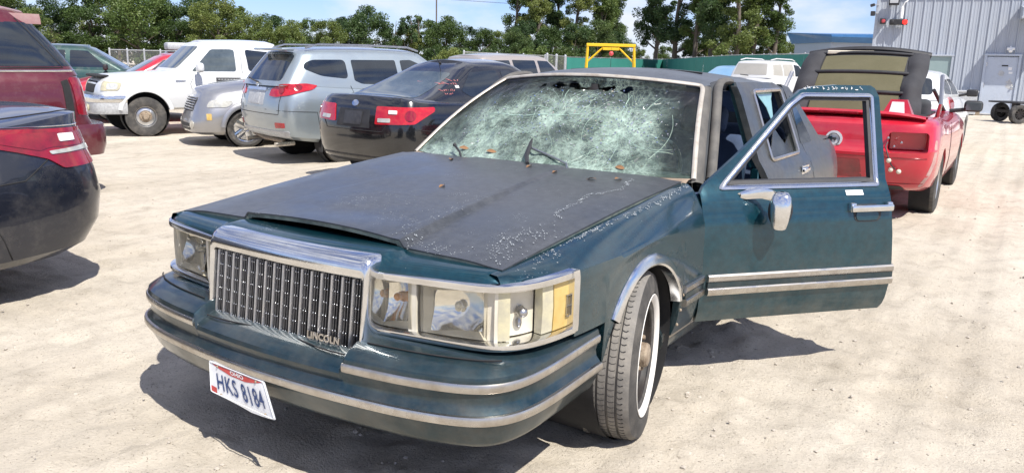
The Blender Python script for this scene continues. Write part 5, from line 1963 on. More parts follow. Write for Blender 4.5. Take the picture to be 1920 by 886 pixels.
def ws_material():
    m = bpy.data.materials.new('shattered_glass')
    m.use_nodes = True
    nt = m.node_tree
    nt.nodes.remove(nt.nodes['Principled BSDF'])
    L = nt.links.new
    out = nt.nodes['Material Output']
    uv = nt.nodes.new('ShaderNodeUVMap')
    def math_(op, a, b=None, c=None):
        n = nt.nodes.new('ShaderNodeMath')
        n.operation = op
        for k, v in enumerate((a, b, c)):
            if v is None:
                continue
            if isinstance(v, (int, float)):
                n.inputs[k].default_value = v
            else:
                L(v, n.inputs[k])
        return n.outputs[0]
    def rng_(v, a, b, c=0.0, d=1.0):
        n = nt.nodes.new('ShaderNodeMapRange')
        n.inputs['From Min'].default_value = a
        n.inputs['From Max'].default_value = b
        n.inputs['To Min'].default_value = c
        n.inputs['To Max'].default_value = d
        L(v, n.inputs['Value'])
        return n.outputs[0]
    # warp
    nzw = _n(nt, 'ShaderNodeTexNoise', Scale=5.0, Detail=4.0)
    L(uv.outputs[0], nzw.inputs['Vector'])
    wv = nt.nodes.new('ShaderNodeVectorMath')
    wv.operation = 'MULTIPLY_ADD'
    wv.inputs[1].default_value = (.10, .10, 0)
    L(nzw.outputs['Color'], wv.inputs[0])
    L(uv.outputs[0], wv.inputs[2])
    sp = nt.nodes.new('ShaderNodeSeparateXYZ')
    L(uv.outputs[0], sp.inputs[0])
    # cracks at three scales
    lines = None
    for sc, wd, off in ((5.0, .018, 0), (11.0, .030, 3.3), (26.0, .06, 7.1)):
        mpv = nt.nodes.new('ShaderNodeMapping')
        mpv.inputs['Location'].default_value = (off, off * .7, 0)
        mpv.inputs['Scale'].default_value = (1.0, 1.15, 1)
        L(wv.outputs[0], mpv.inputs['Vector'])
        v = _n(nt, 'ShaderNodeTexVoronoi', Scale=sc)
        v.feature = 'DISTANCE_TO_EDGE'
        L(mpv.outputs[0], v.inputs['Vector'])
        k = rng_(v.outputs['Distance'], 0, wd, 1, 0)
        lines = k if lines is None else math_('MAXIMUM', lines, k)
    # radial webs about the impact points
    near = None
    for (a, b), rad in zip(IMP, (.62, .50, .46, .40)):
        dx = math_('MULTIPLY', math_('SUBTRACT', sp.outputs[0], a), .78)
        dy = math_('MULTIPLY', math_('SUBTRACT', sp.outputs[1], b), .62)
        r = math_('SQRT', math_('ADD', math_('MULTIPLY', dx, dx), math_('MULTIPLY', dy, dy)))
        th = math_('ARCTAN2', dy, dx)
        cb = nt.nodes.new('ShaderNodeCombineXYZ')
        L(math_('MULTIPLY', th, 5.0), cb.inputs[0])
        L(math_('MULTIPLY', r, 9.0), cb.inputs[1])
        cb.inputs[2].default_value = a * 7
        ad = nt.nodes.new('ShaderNodeVectorMath')
        ad.operation = 'MULTIPLY_ADD'
        ad.inputs[1].default_value = (.9, .9, 0)
        L(nzw.outputs['Color'], ad.inputs[0])
        L(cb.outputs[0], ad.inputs[2])
        v = _n(nt, 'ShaderNodeTexVoronoi', Scale=1.5)
        v.feature = 'DISTANCE_TO_EDGE'
        L(ad.outputs[0], v.inputs['Vector'])
        k = math_('MULTIPLY', rng_(v.outputs['Distance'], 0, .07, 1, 0), rng_(r, rad * .55, rad, 1, 0))
        lines = math_('MAXIMUM', lines, k)
        nr = rng_(r, .06, rad * .95, 1, 0)
        near = nr if near is None else math_('MAXIMUM', near, nr)
    # crushed, milky glass round the impacts; clear at the right edge and top
    n2 = _n(nt, 'ShaderNodeTexNoise', Scale=3.2, Detail=10.0, Roughness=.72)
    L(wv.outputs[0], n2.inputs['Vector'])
    n3 = _n(nt, 'ShaderNodeTexNoise', Scale=38.0, Detail=6.0, Roughness=.7)
    L(uv.outputs[0], n3.inputs['Vector'])
    low = rng_(sp.outputs[1], .03, .46, .95, 0)
    band = rng_(sp.outputs[1], .64, .88, 1, .12)
    rightclear = rng_(sp.outputs[0], .70, .86, 1, .10)
    blob = None
    for (a, b), ra, rb, k in (((.12, .36), .16, .10, .75), ((.34, .74), .20, .12, .7), ((-.60, .74), .22, .16, .6), ((-.22, .86), .30, .10, .6), ((-.30, .52), .12, .14, .45), ((.62, .30), .10, .12, .3)):
        dx = math_('DIVIDE', math_('SUBTRACT', sp.outputs[0], a), ra)
        dy = math_('DIVIDE', math_('SUBTRACT', sp.outputs[1], b), rb)
        q = math_('ADD', math_('ADD', math_('MULTIPLY', dx, dx), math_('MULTIPLY', dy, dy)), math_('MULTIPLY', n2.outputs['Fac'], 1.6))
        g_ = rng_(q, .6, 2.2, k, 0)
        blob = g_ if blob is None else math_('MAXIMUM', blob, g_)
    body = math_('MULTIPLY', math_('MAXIMUM', near, low), rng_(n2.outputs['Fac'], .38, .55, .24, 1))
    body = math_('MULTIPLY', body, math_('SUBTRACT', 1.0, blob))
    fine = rng_(n3.outputs['Fac'], .35, .70, .50, 1.0)
    haze = math_('MULTIPLY', math_('MULTIPLY', body, band), math_('MULTIPLY', rightclear, fine))
    haze = math_('MULTIPLY', haze, .95)
    lm = math_('MULTIPLY', math_('MULTIPLY', lines, math_('ADD', math_('MULTIPLY', body, .7), .10)), rng_(sp.outputs[0], .72, .90, 1, .2))
    fac = math_('MINIMUM', math_('ADD', math_('MULTIPLY', haze, .95), math_('MULTIPLY', lm, .42)), .95)
    # shade band at top of the glass
    tb = rng_(sp.outputs[1], .70, .84, 0, 1)
    tint = nt.nodes.new('ShaderNodeMixRGB')
    tint.inputs['Color1'].default_value = (.70, .86, .78, 1)
    tint.inputs['Color2'].default_value = (.34, .44, .62, 1)
    L(tb, tint.inputs['Fac'])
    tr = nt.nodes.new('ShaderNodeBsdfTransparent')
    L(tint.outputs[0], tr.inputs['Color'])
    df = nt.nodes.new('ShaderNodeBsdfDiffuse')
    dc = nt.nodes.new('ShaderNodeMixRGB')
    dc.inputs['Color1'].default_value = (.38, .56, .46, 1)
    dc.inputs['Color2'].default_value = (.66, .80, .70, 1)
    L(n2.outputs['Fac'], dc.inputs['Fac'])
    L(dc.outputs[0], df.inputs['Color'])
    tl = nt.nodes.new('ShaderNodeBsdfTranslucent')
    L(dc.outputs[0], tl.inputs['Color'])
    dm = nt.nodes.new('ShaderNodeMixShader')
    dm.inputs[0].default_value = .25
    L(df.outputs[0], dm.inputs[1])
    L(tl.outputs[0], dm.inputs[2])
    gl = _n(nt, 'ShaderNodeBsdfGlossy', Roughness=0.06)
    bp = nt.nodes.new('ShaderNodeBump')
    bp.inputs['Strength'].default_value = .55
    bp.inputs['Distance'].default_value = .006
    L(math_('ADD', lines, math_('MULTIPLY', n3.outputs['Fac'], 1.5)), bp.inputs['Height'])
    L(bp.outputs[0], gl.inputs['Normal'])
    vb = _n(nt, 'ShaderNodeTexVoronoi', Scale=9.0)
    L(wv.outputs[0], vb.inputs['Vector'])
    b2 = nt.nodes.new('ShaderNodeBump')
    b2.inputs['Strength'].default_value = .9
    b2.inputs['Distance'].default_value = .035
    L(math_('ADD', vb.outputs['Distance'], math_('MULTIPLY', n3.outputs['Fac'], .35)), b2.inputs['Height'])
    L(b2.outputs[0], df.inputs['Normal'])
    fr = _n(nt, 'ShaderNodeFresnel', IOR=1.45)
    m1, m2 = nt.nodes.new('ShaderNodeMixShader'), nt.nodes.new('ShaderNodeMixShader')
    L(fac, m1.inputs[0])
    L(tr.outputs[0], m1.inputs[1])
    L(dm.outputs[0], m1.inputs[2])
    L(math_('MULTIPLY', fr.outputs[0], .85), m2.inputs[0])
    L(m1.outputs[0], m2.inputs[1])
    L(gl.outputs[0], m2.inputs[2])
    L(m2.outputs[0], out.inputs['Surface'])
    return m
MT['shattered'] = ws_material()
wm.materials.append(MT['shattered'])
ws = bpy.data.objects.new('windshield', wm)
COL.objects.link(ws)
ws.parent = hero
OFFS[ws.name] = (0, 2.65, 0)
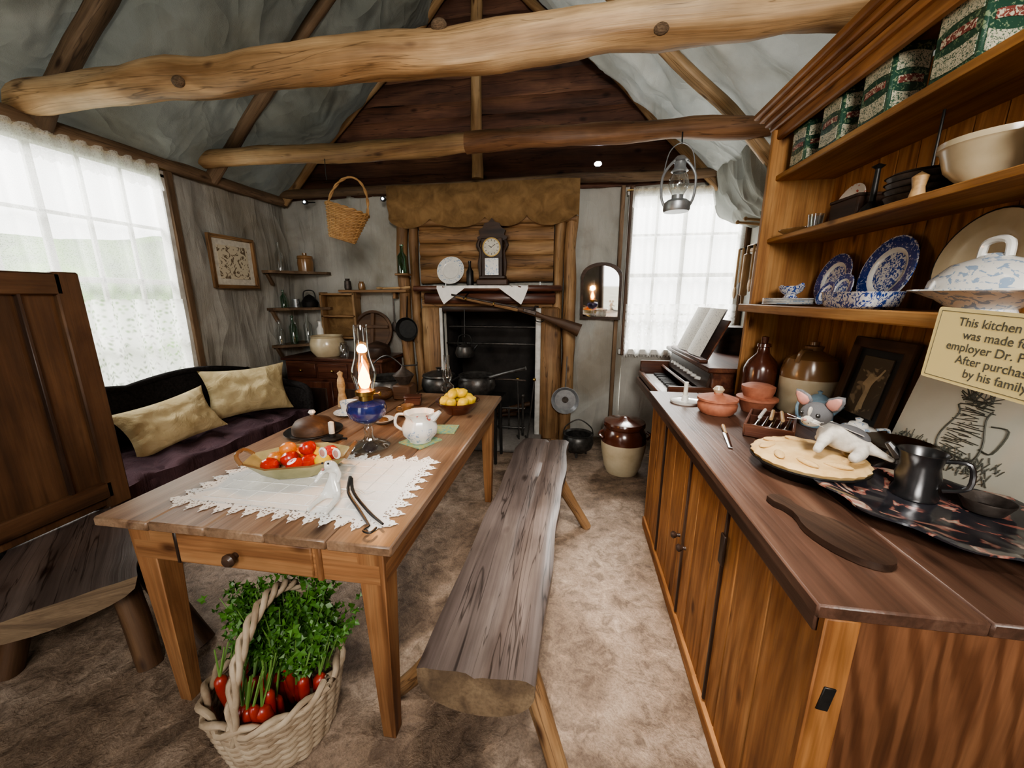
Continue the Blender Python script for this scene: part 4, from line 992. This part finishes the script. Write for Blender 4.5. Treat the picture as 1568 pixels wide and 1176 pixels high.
vs=[(.035,.012,.034),(.008,.004,.045),(-.014,-.002,.062),(.062,.012,.028),
    (-.012,-.045,.03),(-.022,-.075,.018),(.0,.045,.025),(-.01,.065,.010),
    (.07,-.03,.020),(.045,-.070,.010),(.085,.035,.014),(.09,.07,.008),(.10,.0,.018),(.13,-.02,.008)]
me=skin(vs,[(0,1),(1,2),(0,3),(1,4),(4,5),(1,6),(6,7),(3,8),(8,9),(3,10),(10,11),(3,12),(12,13)],[.029,.027,.019,.026,.011,.010,.011,.010,.016,.012,.014,.010,.011,.005])
b.mesh(me,whfur,M)
b.ell(M@V((.045,.014,.043)),(.054,.035,.035),greyfur,(0,12,-25));b.ell(M@V((.012,.010,.052)),(.028,.030,.028),greyfur,(0,0,-25))
H=T(M@V((-.028,-.010,.096)),(6,0,-56),(1.12,1.12,1.12))
b.ell((0,0,0),(.036,.037,.032),greyfur,M=H);b.ell((0,-.022,-.014),(.024,.021,.016),whfur,M=H);b.ell((0,-.037,-.008),(.013,.015,.011),whfur,M=H);b.ell((0,-.030,.012),(.005,.009,.016),whfur,M=H,n=12,k=8)
b.ell((0,-.052,-.004),(.005,.004,.0035),pinkm,M=H,n=10,k=8);b.tube([(-.008,-.046,-.014),(0,-.050,-.011),(.008,-.046,-.014)],.0012,blackm,5,M=H)
for sg in(-1,1):
    b.ell((sg*.0185,-.0295,.006),(.006,.0045,.0065),blackm,M=H,n=12,k=8);b.ell((sg*.020,-.0335,.0085),.0014,porc,M=H,n=8,k=6)
    b.lathe([(0,0),(.016,.006),(.020,.022),(.012,.044),(0,.056)],greyfur,(sg*.022,.006,.018),16,(0,sg*42,0),(1,.36,1),M=H)
    b.lathe([(0,.004),(.012,.010),(.0155,.022),(.009,.040),(0,.050)],pinkm,(sg*.022,-.0005,.018),14,(0,sg*42,0),(1,.34,1),M=H)
    for k in(-1,1): b.tube([(sg*.012,-.046,-.008),(sg*.045,-.052,-.006+k*.006)],.0005,porc,4,M=H)
b.done(70)
b=B('china_teapot');c=(1.03,1.50,zc)
b.lathe([(0,0),(.045,0),(.07,.035),(.072,.06),(.045,.09),(.03,.095),(.025,.105),(.008,.11),(.012,.12),(0,.125)],bluel,c,32)
b.tube([(c[0]-.06,c[1]-.01,c[2]+.04),(c[0]-.095,c[1]-.02,c[2]+.06),(c[0]-.105,c[1]-.02,c[2]+.095)],[.014,.009,.007],bluel,sm=3);b.tube([(c[0]+.06,c[1],c[2]+.08),(c[0]+.10,c[1],c[2]+.08),(c[0]+.10,c[1],c[2]+.04),(c[0]+.065,c[1],c[2]+.03)],.005,bluel,sm=4);b.done()
b=B('silver_sugar_dish');c=(1.05,1.355,zc)
b.lathe([(0,0),(.05,0),(.02,.02),(.02,.035),(.085,.07),(.105,.085),(.10,.087),(.075,.07),(0,.045)],silver,c,36);b.done()
b=B('painted_tray');Mt=T((.935,1.03,zc+.002),(0,0,-52),(.93,.72,1))
b.lathe([(0,0),(.17,0),(.19,.004),(.25,.03),(.285,.032),(.285,.037),(.25,.036),(.185,.011),(0,.007)],lacq,(0,0,0),72,M=Mt,wave=lambda a,z:1+.06*cos(10*a)*max(0,(z-.004)/.03));b.done(60)
b=B('pewter_mug');c=(.945,1.13,zc+.012)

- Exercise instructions
Exactly how many lines of the listing above contain the string "scene"? Give no more than the number.

- Result
2